# [DATA]
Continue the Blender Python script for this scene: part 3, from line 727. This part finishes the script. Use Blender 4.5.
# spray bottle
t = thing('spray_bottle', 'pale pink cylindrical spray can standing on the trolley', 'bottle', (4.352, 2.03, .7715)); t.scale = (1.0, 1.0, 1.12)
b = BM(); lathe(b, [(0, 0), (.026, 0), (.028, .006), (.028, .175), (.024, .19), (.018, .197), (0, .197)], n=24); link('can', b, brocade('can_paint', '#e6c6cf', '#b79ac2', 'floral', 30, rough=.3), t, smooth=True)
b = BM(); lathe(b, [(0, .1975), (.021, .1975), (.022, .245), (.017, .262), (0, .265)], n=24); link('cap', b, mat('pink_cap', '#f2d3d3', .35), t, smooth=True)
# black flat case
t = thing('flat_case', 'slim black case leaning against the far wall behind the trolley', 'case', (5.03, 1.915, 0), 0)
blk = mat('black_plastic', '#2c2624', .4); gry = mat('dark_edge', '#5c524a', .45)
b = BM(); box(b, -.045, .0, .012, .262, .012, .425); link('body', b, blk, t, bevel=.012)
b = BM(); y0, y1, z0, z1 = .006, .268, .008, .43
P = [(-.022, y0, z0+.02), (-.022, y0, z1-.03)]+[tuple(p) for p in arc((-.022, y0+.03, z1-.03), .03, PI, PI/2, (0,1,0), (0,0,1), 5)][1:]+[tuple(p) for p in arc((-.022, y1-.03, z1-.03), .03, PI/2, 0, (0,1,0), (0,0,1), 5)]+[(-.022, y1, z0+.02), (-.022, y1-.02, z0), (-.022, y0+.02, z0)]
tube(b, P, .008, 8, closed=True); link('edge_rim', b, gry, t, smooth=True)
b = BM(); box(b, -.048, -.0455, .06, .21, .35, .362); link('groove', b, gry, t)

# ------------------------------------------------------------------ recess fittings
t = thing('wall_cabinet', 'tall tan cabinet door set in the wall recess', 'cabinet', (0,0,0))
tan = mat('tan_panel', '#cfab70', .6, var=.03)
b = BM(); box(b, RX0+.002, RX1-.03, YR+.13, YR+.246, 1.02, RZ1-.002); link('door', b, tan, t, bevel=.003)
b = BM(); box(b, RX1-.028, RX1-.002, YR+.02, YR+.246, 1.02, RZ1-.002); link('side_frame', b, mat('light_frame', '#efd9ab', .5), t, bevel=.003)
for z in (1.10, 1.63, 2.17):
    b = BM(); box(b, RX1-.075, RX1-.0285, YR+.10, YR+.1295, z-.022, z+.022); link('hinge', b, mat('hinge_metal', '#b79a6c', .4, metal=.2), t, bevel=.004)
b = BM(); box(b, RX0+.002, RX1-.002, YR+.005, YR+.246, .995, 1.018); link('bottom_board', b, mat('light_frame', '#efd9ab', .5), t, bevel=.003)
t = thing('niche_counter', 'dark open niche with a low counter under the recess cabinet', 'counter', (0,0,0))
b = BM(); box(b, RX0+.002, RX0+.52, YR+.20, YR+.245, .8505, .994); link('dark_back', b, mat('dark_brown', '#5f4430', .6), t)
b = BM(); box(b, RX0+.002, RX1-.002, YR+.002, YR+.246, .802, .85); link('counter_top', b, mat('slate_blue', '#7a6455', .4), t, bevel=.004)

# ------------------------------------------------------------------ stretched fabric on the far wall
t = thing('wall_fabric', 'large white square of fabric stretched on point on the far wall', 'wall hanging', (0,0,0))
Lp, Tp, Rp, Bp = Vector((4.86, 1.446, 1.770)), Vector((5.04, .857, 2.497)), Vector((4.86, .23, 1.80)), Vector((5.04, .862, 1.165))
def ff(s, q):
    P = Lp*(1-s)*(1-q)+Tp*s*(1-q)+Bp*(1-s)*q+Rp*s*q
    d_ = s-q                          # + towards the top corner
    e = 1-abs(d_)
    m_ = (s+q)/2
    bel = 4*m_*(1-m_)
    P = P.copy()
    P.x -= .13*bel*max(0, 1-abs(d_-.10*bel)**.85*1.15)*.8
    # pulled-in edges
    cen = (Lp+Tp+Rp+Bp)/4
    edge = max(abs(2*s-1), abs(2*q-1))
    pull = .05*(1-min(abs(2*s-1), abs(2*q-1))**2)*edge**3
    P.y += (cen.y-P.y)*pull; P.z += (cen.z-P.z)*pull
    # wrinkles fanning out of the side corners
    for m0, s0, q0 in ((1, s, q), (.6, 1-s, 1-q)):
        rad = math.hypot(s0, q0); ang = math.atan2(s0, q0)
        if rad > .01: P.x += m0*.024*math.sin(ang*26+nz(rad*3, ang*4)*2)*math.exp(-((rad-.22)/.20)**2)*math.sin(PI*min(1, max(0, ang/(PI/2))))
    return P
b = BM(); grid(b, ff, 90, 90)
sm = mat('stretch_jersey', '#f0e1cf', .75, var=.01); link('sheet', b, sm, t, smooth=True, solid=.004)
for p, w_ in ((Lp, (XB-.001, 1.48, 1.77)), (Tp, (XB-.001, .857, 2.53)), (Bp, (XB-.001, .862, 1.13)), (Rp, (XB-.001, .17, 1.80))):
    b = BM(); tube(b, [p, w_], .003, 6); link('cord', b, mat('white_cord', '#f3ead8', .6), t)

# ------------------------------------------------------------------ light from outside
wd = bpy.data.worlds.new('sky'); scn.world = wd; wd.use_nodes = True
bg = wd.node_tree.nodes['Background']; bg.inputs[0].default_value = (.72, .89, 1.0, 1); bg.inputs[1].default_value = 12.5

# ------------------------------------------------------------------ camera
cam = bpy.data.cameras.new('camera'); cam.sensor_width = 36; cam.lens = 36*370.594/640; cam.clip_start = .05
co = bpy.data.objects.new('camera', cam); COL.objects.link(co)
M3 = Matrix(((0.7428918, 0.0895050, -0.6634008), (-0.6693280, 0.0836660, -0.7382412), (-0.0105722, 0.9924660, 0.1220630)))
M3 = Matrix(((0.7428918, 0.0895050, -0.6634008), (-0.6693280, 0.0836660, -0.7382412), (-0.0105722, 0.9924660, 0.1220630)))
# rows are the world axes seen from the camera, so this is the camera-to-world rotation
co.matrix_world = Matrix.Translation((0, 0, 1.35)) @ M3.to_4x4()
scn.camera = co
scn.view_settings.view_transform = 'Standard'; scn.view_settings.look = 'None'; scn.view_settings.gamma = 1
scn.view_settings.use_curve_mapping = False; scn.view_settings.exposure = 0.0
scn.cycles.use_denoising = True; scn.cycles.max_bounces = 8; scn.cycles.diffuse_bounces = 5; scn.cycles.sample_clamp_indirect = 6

# [WRITTEN REQUEST]
Print the complete listing again, exactly as it stands.

# [OUTPUT FOR THIS EXERCISE]
Continue the Blender Python script for this scene: part 3, from line 727. This part finishes the script. Use Blender 4.5.
# spray bottle
t = thing('spray_bottle', 'pale pink cylindrical spray can standing on the trolley', 'bottle', (4.352, 2.03, .7715)); t.scale = (1.0, 1.0, 1.12)
b = BM(); lathe(b, [(0, 0), (.026, 0), (.028, .006), (.028, .175), (.024, .19), (.018, .197), (0, .197)], n=24); link('can', b, brocade('can_paint', '#e6c6cf', '#b79ac2', 'floral', 30, rough=.3), t, smooth=True)
b = BM(); lathe(b, [(0, .1975), (.021, .1975), (.022, .245), (.017, .262), (0, .265)], n=24); link('cap', b, mat('pink_cap', '#f2d3d3', .35), t, smooth=True)
# black flat case
t = thing('flat_case', 'slim black case leaning against the far wall behind the trolley', 'case', (5.03, 1.915, 0), 0)
blk = mat('black_plastic', '#2c2624', .4); gry = mat('dark_edge', '#5c524a', .45)
b = BM(); box(b, -.045, .0, .012, .262, .012, .425); link('body', b, blk, t, bevel=.012)
b = BM(); y0, y1, z0, z1 = .006, .268, .008, .43
P = [(-.022, y0, z0+.02), (-.022, y0, z1-.03)]+[tuple(p) for p in arc((-.022, y0+.03, z1-.03), .03, PI, PI/2, (0,1,0), (0,0,1), 5)][1:]+[tuple(p) for p in arc((-.022, y1-.03, z1-.03), .03, PI/2, 0, (0,1,0), (0,0,1), 5)]+[(-.022, y1, z0+.02), (-.022, y1-.02, z0), (-.022, y0+.02, z0)]
tube(b, P, .008, 8, closed=True); link('edge_rim', b, gry, t, smooth=True)
b = BM(); box(b, -.048, -.0455, .06, .21, .35, .362); link('groove', b, gry, t)

# ------------------------------------------------------------------ recess fittings
t = thing('wall_cabinet', 'tall tan cabinet door set in the wall recess', 'cabinet', (0,0,0))
tan = mat('tan_panel', '#cfab70', .6, var=.03)
b = BM(); box(b, RX0+.002, RX1-.03, YR+.13, YR+.246, 1.02, RZ1-.002); link('door', b, tan, t, bevel=.003)
b = BM(); box(b, RX1-.028, RX1-.002, YR+.02, YR+.246, 1.02, RZ1-.002); link('side_frame', b, mat('light_frame', '#efd9ab', .5), t, bevel=.003)
for z in (1.10, 1.63, 2.17):
    b = BM(); box(b, RX1-.075, RX1-.0285, YR+.10, YR+.1295, z-.022, z+.022); link('hinge', b, mat('hinge_metal', '#b79a6c', .4, metal=.2), t, bevel=.004)
b = BM(); box(b, RX0+.002, RX1-.002, YR+.005, YR+.246, .995, 1.018); link('bottom_board', b, mat('light_frame', '#efd9ab', .5), t, bevel=.003)
t = thing('niche_counter', 'dark open niche with a low counter under the recess cabinet', 'counter', (0,0,0))
b = BM(); box(b, RX0+.002, RX0+.52, YR+.20, YR+.245, .8505, .994); link('dark_back', b, mat('dark_brown', '#5f4430', .6), t)
b = BM(); box(b, RX0+.002, RX1-.002, YR+.002, YR+.246, .802, .85); link('counter_top', b, mat('slate_blue', '#7a6455', .4), t, bevel=.004)

# ------------------------------------------------------------------ stretched fabric on the far wall
t = thing('wall_fabric', 'large white square of fabric stretched on point on the far wall', 'wall hanging', (0,0,0))
Lp, Tp, Rp, Bp = Vector((4.86, 1.446, 1.770)), Vector((5.04, .857, 2.497)), Vector((4.86, .23, 1.80)), Vector((5.04, .862, 1.165))
def ff(s, q):
    P = Lp*(1-s)*(1-q)+Tp*s*(1-q)+Bp*(1-s)*q+Rp*s*q
    d_ = s-q                          # + towards the top corner
    e = 1-abs(d_)
    m_ = (s+q)/2
    bel = 4*m_*(1-m_)
    P = P.copy()
    P.x -= .13*bel*max(0, 1-abs(d_-.10*bel)**.85*1.15)*.8
    # pulled-in edges
    cen = (Lp+Tp+Rp+Bp)/4
    edge = max(abs(2*s-1), abs(2*q-1))
    pull = .05*(1-min(abs(2*s-1), abs(2*q-1))**2)*edge**3
    P.y += (cen.y-P.y)*pull; P.z += (cen.z-P.z)*pull
    # wrinkles fanning out of the side corners
    for m0, s0, q0 in ((1, s, q), (.6, 1-s, 1-q)):
        rad = math.hypot(s0, q0); ang = math.atan2(s0, q0)
        if rad > .01: P.x += m0*.024*math.sin(ang*26+nz(rad*3, ang*4)*2)*math.exp(-((rad-.22)/.20)**2)*math.sin(PI*min(1, max(0, ang/(PI/2))))
    return P
b = BM(); grid(b, ff, 90, 90)
sm = mat('stretch_jersey', '#f0e1cf', .75, var=.01); link('sheet', b, sm, t, smooth=True, solid=.004)
for p, w_ in ((Lp, (XB-.001, 1.48, 1.77)), (Tp, (XB-.001, .857, 2.53)), (Bp, (XB-.001, .862, 1.13)), (Rp, (XB-.001, .17, 1.80))):
    b = BM(); tube(b, [p, w_], .003, 6); link('cord', b, mat('white_cord', '#f3ead8', .6), t)

# ------------------------------------------------------------------ light from outside
wd = bpy.data.worlds.new('sky'); scn.world = wd; wd.use_nodes = True
bg = wd.node_tree.nodes['Background']; bg.inputs[0].default_value = (.72, .89, 1.0, 1); bg.inputs[1].default_value = 12.5

# ------------------------------------------------------------------ camera
cam = bpy.data.cameras.new('camera'); cam.sensor_width = 36; cam.lens = 36*370.594/640; cam.clip_start = .05
co = bpy.data.objects.new('camera', cam); COL.objects.link(co)
M3 = Matrix(((0.7428918, 0.0895050, -0.6634008), (-0.6693280, 0.0836660, -0.7382412), (-0.0105722, 0.9924660, 0.1220630)))
M3 = Matrix(((0.7428918, 0.0895050, -0.6634008), (-0.6693280, 0.0836660, -0.7382412), (-0.0105722, 0.9924660, 0.1220630)))
# rows are the world axes seen from the camera, so this is the camera-to-world rotation
co.matrix_world = Matrix.Translation((0, 0, 1.35)) @ M3.to_4x4()
scn.camera = co
scn.view_settings.view_transform = 'Standard'; scn.view_settings.look = 'None'; scn.view_settings.gamma = 1
scn.view_settings.use_curve_mapping = False; scn.view_settings.exposure = 0.0
scn.cycles.use_denoising = True; scn.cycles.max_bounces = 8; scn.cycles.diffuse_bounces = 5; scn.cycles.sample_clamp_indirect = 6